_What to produce_: Your task is to repeat the listing exactly.

=-=-=-=-=

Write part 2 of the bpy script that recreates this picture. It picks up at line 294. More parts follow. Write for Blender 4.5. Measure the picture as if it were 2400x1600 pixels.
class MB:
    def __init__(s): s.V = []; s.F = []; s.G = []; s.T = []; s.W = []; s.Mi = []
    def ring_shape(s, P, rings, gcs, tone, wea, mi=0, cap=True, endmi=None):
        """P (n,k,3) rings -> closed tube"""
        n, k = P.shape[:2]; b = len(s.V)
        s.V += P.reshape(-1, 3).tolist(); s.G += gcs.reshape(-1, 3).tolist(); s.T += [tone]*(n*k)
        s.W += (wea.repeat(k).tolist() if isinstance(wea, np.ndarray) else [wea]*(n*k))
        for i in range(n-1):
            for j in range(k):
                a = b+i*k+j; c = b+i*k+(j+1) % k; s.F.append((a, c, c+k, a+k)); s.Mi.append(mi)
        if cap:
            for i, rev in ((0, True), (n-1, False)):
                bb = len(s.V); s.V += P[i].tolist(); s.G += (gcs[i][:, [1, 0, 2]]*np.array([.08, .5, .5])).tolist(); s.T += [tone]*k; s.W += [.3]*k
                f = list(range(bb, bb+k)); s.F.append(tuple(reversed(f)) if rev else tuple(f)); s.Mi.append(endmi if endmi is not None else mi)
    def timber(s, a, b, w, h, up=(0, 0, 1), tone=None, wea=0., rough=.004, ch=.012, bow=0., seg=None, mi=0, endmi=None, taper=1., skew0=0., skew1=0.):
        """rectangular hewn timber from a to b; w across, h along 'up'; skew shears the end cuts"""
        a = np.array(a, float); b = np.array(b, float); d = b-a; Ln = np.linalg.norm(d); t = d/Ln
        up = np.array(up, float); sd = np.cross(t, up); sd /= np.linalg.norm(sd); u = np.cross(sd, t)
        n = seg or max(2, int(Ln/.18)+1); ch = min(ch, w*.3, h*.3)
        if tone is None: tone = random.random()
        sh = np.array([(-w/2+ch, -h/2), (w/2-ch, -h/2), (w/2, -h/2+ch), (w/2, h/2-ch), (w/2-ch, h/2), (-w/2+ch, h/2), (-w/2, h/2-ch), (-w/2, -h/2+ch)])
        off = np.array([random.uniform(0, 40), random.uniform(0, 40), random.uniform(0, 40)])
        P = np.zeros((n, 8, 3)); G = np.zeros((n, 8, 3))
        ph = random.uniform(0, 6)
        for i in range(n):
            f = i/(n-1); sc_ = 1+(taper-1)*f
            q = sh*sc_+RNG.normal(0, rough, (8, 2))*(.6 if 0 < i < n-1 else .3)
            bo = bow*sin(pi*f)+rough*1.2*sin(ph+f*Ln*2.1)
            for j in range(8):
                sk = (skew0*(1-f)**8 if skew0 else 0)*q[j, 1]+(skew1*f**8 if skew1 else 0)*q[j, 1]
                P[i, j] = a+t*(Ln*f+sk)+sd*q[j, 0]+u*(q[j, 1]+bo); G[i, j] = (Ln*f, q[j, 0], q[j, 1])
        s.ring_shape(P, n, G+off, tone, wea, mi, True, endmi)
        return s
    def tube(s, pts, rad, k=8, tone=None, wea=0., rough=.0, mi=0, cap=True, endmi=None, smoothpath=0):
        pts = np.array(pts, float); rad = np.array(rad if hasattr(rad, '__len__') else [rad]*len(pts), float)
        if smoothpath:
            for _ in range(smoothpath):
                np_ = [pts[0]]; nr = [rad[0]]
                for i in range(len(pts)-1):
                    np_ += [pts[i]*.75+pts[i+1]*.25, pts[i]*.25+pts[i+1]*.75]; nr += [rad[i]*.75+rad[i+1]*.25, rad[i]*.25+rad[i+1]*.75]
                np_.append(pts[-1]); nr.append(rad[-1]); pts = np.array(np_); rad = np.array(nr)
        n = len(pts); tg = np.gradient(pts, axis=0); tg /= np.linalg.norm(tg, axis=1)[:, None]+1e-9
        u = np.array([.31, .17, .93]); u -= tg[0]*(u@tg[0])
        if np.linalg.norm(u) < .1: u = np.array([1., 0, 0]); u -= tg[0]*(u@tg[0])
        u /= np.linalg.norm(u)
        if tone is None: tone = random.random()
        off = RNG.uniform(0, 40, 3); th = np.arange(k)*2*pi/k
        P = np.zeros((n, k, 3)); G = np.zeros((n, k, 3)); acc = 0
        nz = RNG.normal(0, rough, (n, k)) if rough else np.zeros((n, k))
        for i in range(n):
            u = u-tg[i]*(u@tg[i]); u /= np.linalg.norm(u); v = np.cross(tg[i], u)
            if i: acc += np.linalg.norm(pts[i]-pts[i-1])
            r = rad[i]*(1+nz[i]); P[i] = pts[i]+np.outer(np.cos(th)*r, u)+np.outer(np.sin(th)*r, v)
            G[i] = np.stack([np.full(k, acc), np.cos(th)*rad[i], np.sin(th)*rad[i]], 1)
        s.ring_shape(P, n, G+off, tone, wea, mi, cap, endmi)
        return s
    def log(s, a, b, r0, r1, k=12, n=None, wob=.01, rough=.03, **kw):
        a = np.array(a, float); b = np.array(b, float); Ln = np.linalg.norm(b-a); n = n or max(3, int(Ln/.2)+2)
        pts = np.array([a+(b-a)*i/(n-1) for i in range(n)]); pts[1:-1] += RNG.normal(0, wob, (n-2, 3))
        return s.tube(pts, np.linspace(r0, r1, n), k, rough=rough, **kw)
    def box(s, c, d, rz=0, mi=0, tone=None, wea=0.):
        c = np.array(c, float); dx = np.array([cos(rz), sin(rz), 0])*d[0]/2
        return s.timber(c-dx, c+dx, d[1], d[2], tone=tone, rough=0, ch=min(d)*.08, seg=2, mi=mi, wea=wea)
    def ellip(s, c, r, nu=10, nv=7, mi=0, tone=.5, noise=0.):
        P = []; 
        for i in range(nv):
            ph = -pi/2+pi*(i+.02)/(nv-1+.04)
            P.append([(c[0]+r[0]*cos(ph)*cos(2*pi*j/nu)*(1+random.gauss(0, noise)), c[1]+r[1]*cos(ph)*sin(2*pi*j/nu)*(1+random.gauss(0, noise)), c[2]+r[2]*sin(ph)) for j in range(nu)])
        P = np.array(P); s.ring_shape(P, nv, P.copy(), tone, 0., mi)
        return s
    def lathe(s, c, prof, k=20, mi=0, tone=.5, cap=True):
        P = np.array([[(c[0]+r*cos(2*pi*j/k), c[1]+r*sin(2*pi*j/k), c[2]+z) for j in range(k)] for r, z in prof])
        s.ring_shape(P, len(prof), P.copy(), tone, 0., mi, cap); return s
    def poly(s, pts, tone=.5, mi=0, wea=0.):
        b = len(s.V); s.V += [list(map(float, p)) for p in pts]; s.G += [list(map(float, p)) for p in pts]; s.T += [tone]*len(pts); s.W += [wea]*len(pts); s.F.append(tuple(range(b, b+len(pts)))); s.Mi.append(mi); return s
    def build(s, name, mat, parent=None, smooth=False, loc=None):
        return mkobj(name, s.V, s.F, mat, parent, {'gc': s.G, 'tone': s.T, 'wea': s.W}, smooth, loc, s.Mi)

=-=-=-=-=

_Complete output_:
Write part 2 of the bpy script that recreates this picture. It picks up at line 294. More parts follow. Write for Blender 4.5. Measure the picture as if it were 2400x1600 pixels.
class MB:
    def __init__(s): s.V = []; s.F = []; s.G = []; s.T = []; s.W = []; s.Mi = []
    def ring_shape(s, P, rings, gcs, tone, wea, mi=0, cap=True, endmi=None):
        """P (n,k,3) rings -> closed tube"""
        n, k = P.shape[:2]; b = len(s.V)
        s.V += P.reshape(-1, 3).tolist(); s.G += gcs.reshape(-1, 3).tolist(); s.T += [tone]*(n*k)
        s.W += (wea.repeat(k).tolist() if isinstance(wea, np.ndarray) else [wea]*(n*k))
        for i in range(n-1):
            for j in range(k):
                a = b+i*k+j; c = b+i*k+(j+1) % k; s.F.append((a, c, c+k, a+k)); s.Mi.append(mi)
        if cap:
            for i, rev in ((0, True), (n-1, False)):
                bb = len(s.V); s.V += P[i].tolist(); s.G += (gcs[i][:, [1, 0, 2]]*np.array([.08, .5, .5])).tolist(); s.T += [tone]*k; s.W += [.3]*k
                f = list(range(bb, bb+k)); s.F.append(tuple(reversed(f)) if rev else tuple(f)); s.Mi.append(endmi if endmi is not None else mi)
    def timber(s, a, b, w, h, up=(0, 0, 1), tone=None, wea=0., rough=.004, ch=.012, bow=0., seg=None, mi=0, endmi=None, taper=1., skew0=0., skew1=0.):
        """rectangular hewn timber from a to b; w across, h along 'up'; skew shears the end cuts"""
        a = np.array(a, float); b = np.array(b, float); d = b-a; Ln = np.linalg.norm(d); t = d/Ln
        up = np.array(up, float); sd = np.cross(t, up); sd /= np.linalg.norm(sd); u = np.cross(sd, t)
        n = seg or max(2, int(Ln/.18)+1); ch = min(ch, w*.3, h*.3)
        if tone is None: tone = random.random()
        sh = np.array([(-w/2+ch, -h/2), (w/2-ch, -h/2), (w/2, -h/2+ch), (w/2, h/2-ch), (w/2-ch, h/2), (-w/2+ch, h/2), (-w/2, h/2-ch), (-w/2, -h/2+ch)])
        off = np.array([random.uniform(0, 40), random.uniform(0, 40), random.uniform(0, 40)])
        P = np.zeros((n, 8, 3)); G = np.zeros((n, 8, 3))
        ph = random.uniform(0, 6)
        for i in range(n):
            f = i/(n-1); sc_ = 1+(taper-1)*f
            q = sh*sc_+RNG.normal(0, rough, (8, 2))*(.6 if 0 < i < n-1 else .3)
            bo = bow*sin(pi*f)+rough*1.2*sin(ph+f*Ln*2.1)
            for j in range(8):
                sk = (skew0*(1-f)**8 if skew0 else 0)*q[j, 1]+(skew1*f**8 if skew1 else 0)*q[j, 1]
                P[i, j] = a+t*(Ln*f+sk)+sd*q[j, 0]+u*(q[j, 1]+bo); G[i, j] = (Ln*f, q[j, 0], q[j, 1])
        s.ring_shape(P, n, G+off, tone, wea, mi, True, endmi)
        return s
    def tube(s, pts, rad, k=8, tone=None, wea=0., rough=.0, mi=0, cap=True, endmi=None, smoothpath=0):
        pts = np.array(pts, float); rad = np.array(rad if hasattr(rad, '__len__') else [rad]*len(pts), float)
        if smoothpath:
            for _ in range(smoothpath):
                np_ = [pts[0]]; nr = [rad[0]]
                for i in range(len(pts)-1):
                    np_ += [pts[i]*.75+pts[i+1]*.25, pts[i]*.25+pts[i+1]*.75]; nr += [rad[i]*.75+rad[i+1]*.25, rad[i]*.25+rad[i+1]*.75]
                np_.append(pts[-1]); nr.append(rad[-1]); pts = np.array(np_); rad = np.array(nr)
        n = len(pts); tg = np.gradient(pts, axis=0); tg /= np.linalg.norm(tg, axis=1)[:, None]+1e-9
        u = np.array([.31, .17, .93]); u -= tg[0]*(u@tg[0])
        if np.linalg.norm(u) < .1: u = np.array([1., 0, 0]); u -= tg[0]*(u@tg[0])
        u /= np.linalg.norm(u)
        if tone is None: tone = random.random()
        off = RNG.uniform(0, 40, 3); th = np.arange(k)*2*pi/k
        P = np.zeros((n, k, 3)); G = np.zeros((n, k, 3)); acc = 0
        nz = RNG.normal(0, rough, (n, k)) if rough else np.zeros((n, k))
        for i in range(n):
            u = u-tg[i]*(u@tg[i]); u /= np.linalg.norm(u); v = np.cross(tg[i], u)
            if i: acc += np.linalg.norm(pts[i]-pts[i-1])
            r = rad[i]*(1+nz[i]); P[i] = pts[i]+np.outer(np.cos(th)*r, u)+np.outer(np.sin(th)*r, v)
            G[i] = np.stack([np.full(k, acc), np.cos(th)*rad[i], np.sin(th)*rad[i]], 1)
        s.ring_shape(P, n, G+off, tone, wea, mi, cap, endmi)
        return s
    def log(s, a, b, r0, r1, k=12, n=None, wob=.01, rough=.03, **kw):
        a = np.array(a, float); b = np.array(b, float); Ln = np.linalg.norm(b-a); n = n or max(3, int(Ln/.2)+2)
        pts = np.array([a+(b-a)*i/(n-1) for i in range(n)]); pts[1:-1] += RNG.normal(0, wob, (n-2, 3))
        return s.tube(pts, np.linspace(r0, r1, n), k, rough=rough, **kw)
    def box(s, c, d, rz=0, mi=0, tone=None, wea=0.):
        c = np.array(c, float); dx = np.array([cos(rz), sin(rz), 0])*d[0]/2
        return s.timber(c-dx, c+dx, d[1], d[2], tone=tone, rough=0, ch=min(d)*.08, seg=2, mi=mi, wea=wea)
    def ellip(s, c, r, nu=10, nv=7, mi=0, tone=.5, noise=0.):
        P = []; 
        for i in range(nv):
            ph = -pi/2+pi*(i+.02)/(nv-1+.04)
            P.append([(c[0]+r[0]*cos(ph)*cos(2*pi*j/nu)*(1+random.gauss(0, noise)), c[1]+r[1]*cos(ph)*sin(2*pi*j/nu)*(1+random.gauss(0, noise)), c[2]+r[2]*sin(ph)) for j in range(nu)])
        P = np.array(P); s.ring_shape(P, nv, P.copy(), tone, 0., mi)
        return s
    def lathe(s, c, prof, k=20, mi=0, tone=.5, cap=True):
        P = np.array([[(c[0]+r*cos(2*pi*j/k), c[1]+r*sin(2*pi*j/k), c[2]+z) for j in range(k)] for r, z in prof])
        s.ring_shape(P, len(prof), P.copy(), tone, 0., mi, cap); return s
    def poly(s, pts, tone=.5, mi=0, wea=0.):
        b = len(s.V); s.V += [list(map(float, p)) for p in pts]; s.G += [list(map(float, p)) for p in pts]; s.T += [tone]*len(pts); s.W += [wea]*len(pts); s.F.append(tuple(range(b, b+len(pts)))); s.Mi.append(mi); return s
    def build(s, name, mat, parent=None, smooth=False, loc=None):
        return mkobj(name, s.V, s.F, mat, parent, {'gc': s.G, 'tone': s.T, 'wea': s.W}, smooth, loc, s.Mi)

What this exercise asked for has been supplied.